# WHAT YOU WILL DO:
Do not include the pictures; repeat the rest of the data exactly.

# INFORMATION PROVIDED:
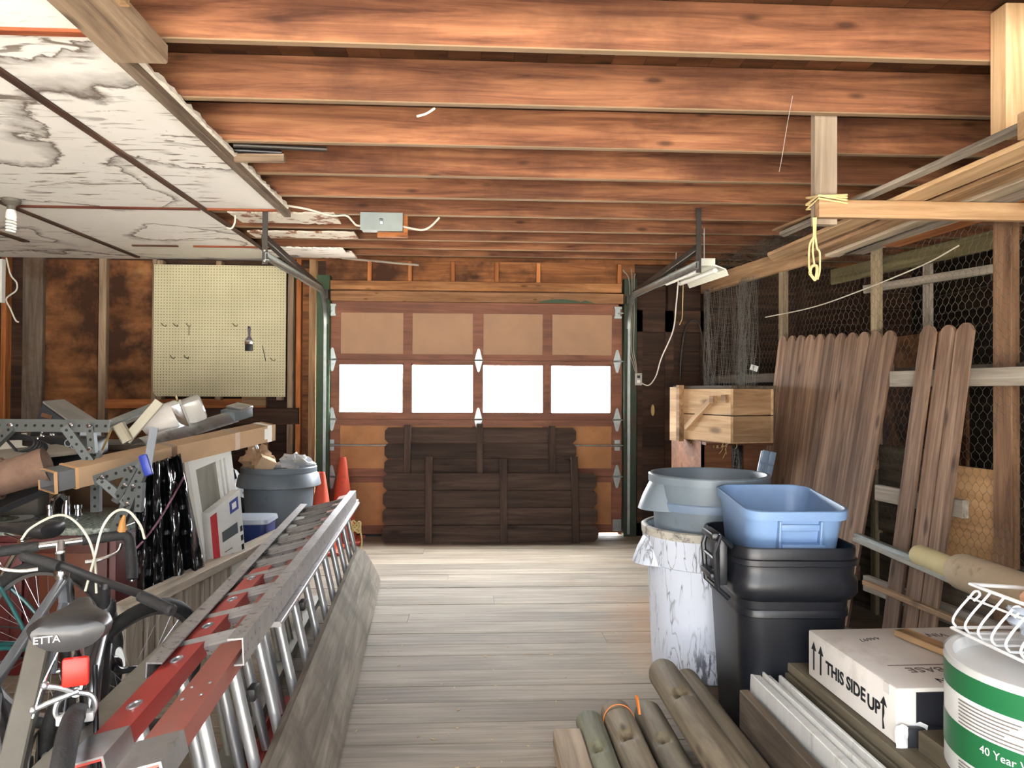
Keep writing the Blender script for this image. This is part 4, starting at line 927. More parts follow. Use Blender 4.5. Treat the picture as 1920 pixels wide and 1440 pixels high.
def side(mb, y, z, name='lettering', mat=INK): return obj(name, mb, mat, ct, T @ Matrix.Translation((0, y, z)) @ Mside, smooth=0)
side(text_mb('THIS SIDE', .058, bold=.0016), .285, .073); side(text_mb('UP', .058, bold=.0016), .115, .066)
ar = MB().prism([(-.005,-.05),(.005,-.05),(.005,.02),(.018,.02),(0,.05),(-.018,.02),(-.005,.02)], 0, .0008)
for y in (.495, .445): side(ar, y, .083, 'arrow')
side(MB().prism([(-.005,-.05),(.006,-.045),(-.001,-.02),(.005,.0),(.004,.025),(.018,.022),(.002,.05),(-.018,.022),(-.005,.024),(-.006,0)], 0, .0008), .062, .066, 'arrow')
Mtop = Matrix.Rotation(PI, 4, 'Z')
def top(s, size, x, y, mat, rot=0): return obj('lettering', text_mb(s, size), mat, ct, T @ Matrix.Translation((x, y, bh_+.0012)) @ Matrix.Rotation(PI+rot, 4, 'Z'), smooth=0)
top('WALL BASE', .055, .26, .135, INKG); top('INSTALLATION', .042, .30, .05, INK)
top('44697', .035, .16, .42, INKG, .25); top('VINYL', .045, .40, .45, INKG)
obj('underline', MB().box((.08, .172, bh_+.0005), (.46, .177, bh_+.0014)), INKG, ct, T, smooth=0)
M, Ln = frame((1.50, 2.56, zb+bh_+.018), (1.60, 2.17, zb+bh_+.012)); o = obj('wood_shim', bar(Ln, .06, .022), PINE, None, M, smooth=20); tag(o, 'short pale wood strip lying on top of the white carton', 'strip')
# ================================================================ GREEN AND WHITE ROLL
pc = V((1.463, 1.78, .40)); PR, PH = .262, .285
for k in range(2):
    o = beam('deck_board', (1.36+.2*k, 2.075, .364), (1.40+.2*k, .9, .364), .19, .06, DECKB); tag(o, ['thick deck board under the green and white roll, left one', 'thick deck board under the green and white roll, right one'][k], 'board', 'stacked deck boards')
T = Matrix.Translation(pc)
rl = thing('wrapped_roll', 'round roll in a green and white label printed 40 Year Warranty', 'roll', M=T)
obj('roll_body', MB().lathe([(0,0),(PR-.003,0),(PR,.004),(PR,PH-.004),(PR-.003,PH),(PR-.02,PH),(PR-.022,PH-.03),(0,PH-.03)], 80), plain('wrapper_white', S(226,228,226), .35, var=.05), rl, T, smooth=40)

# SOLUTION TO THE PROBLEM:
Keep writing the Blender script for this image. This is part 4, starting at line 927. More parts follow. Use Blender 4.5. Treat the picture as 1920 pixels wide and 1440 pixels high.
def side(mb, y, z, name='lettering', mat=INK): return obj(name, mb, mat, ct, T @ Matrix.Translation((0, y, z)) @ Mside, smooth=0)
side(text_mb('THIS SIDE', .058, bold=.0016), .285, .073); side(text_mb('UP', .058, bold=.0016), .115, .066)
ar = MB().prism([(-.005,-.05),(.005,-.05),(.005,.02),(.018,.02),(0,.05),(-.018,.02),(-.005,.02)], 0, .0008)
for y in (.495, .445): side(ar, y, .083, 'arrow')
side(MB().prism([(-.005,-.05),(.006,-.045),(-.001,-.02),(.005,.0),(.004,.025),(.018,.022),(.002,.05),(-.018,.022),(-.005,.024),(-.006,0)], 0, .0008), .062, .066, 'arrow')
Mtop = Matrix.Rotation(PI, 4, 'Z')
def top(s, size, x, y, mat, rot=0): return obj('lettering', text_mb(s, size), mat, ct, T @ Matrix.Translation((x, y, bh_+.0012)) @ Matrix.Rotation(PI+rot, 4, 'Z'), smooth=0)
top('WALL BASE', .055, .26, .135, INKG); top('INSTALLATION', .042, .30, .05, INK)
top('44697', .035, .16, .42, INKG, .25); top('VINYL', .045, .40, .45, INKG)
obj('underline', MB().box((.08, .172, bh_+.0005), (.46, .177, bh_+.0014)), INKG, ct, T, smooth=0)
M, Ln = frame((1.50, 2.56, zb+bh_+.018), (1.60, 2.17, zb+bh_+.012)); o = obj('wood_shim', bar(Ln, .06, .022), PINE, None, M, smooth=20); tag(o, 'short pale wood strip lying on top of the white carton', 'strip')
# ================================================================ GREEN AND WHITE ROLL
pc = V((1.463, 1.78, .40)); PR, PH = .262, .285
for k in range(2):
    o = beam('deck_board', (1.36+.2*k, 2.075, .364), (1.40+.2*k, .9, .364), .19, .06, DECKB); tag(o, ['thick deck board under the green and white roll, left one', 'thick deck board under the green and white roll, right one'][k], 'board', 'stacked deck boards')
T = Matrix.Translation(pc)
rl = thing('wrapped_roll', 'round roll in a green and white label printed 40 Year Warranty', 'roll', M=T)
obj('roll_body', MB().lathe([(0,0),(PR-.003,0),(PR,.004),(PR,PH-.004),(PR-.003,PH),(PR-.02,PH),(PR-.022,PH-.03),(0,PH-.03)], 80), plain('wrapper_white', S(226,228,226), .35, var=.05), rl, T, smooth=40)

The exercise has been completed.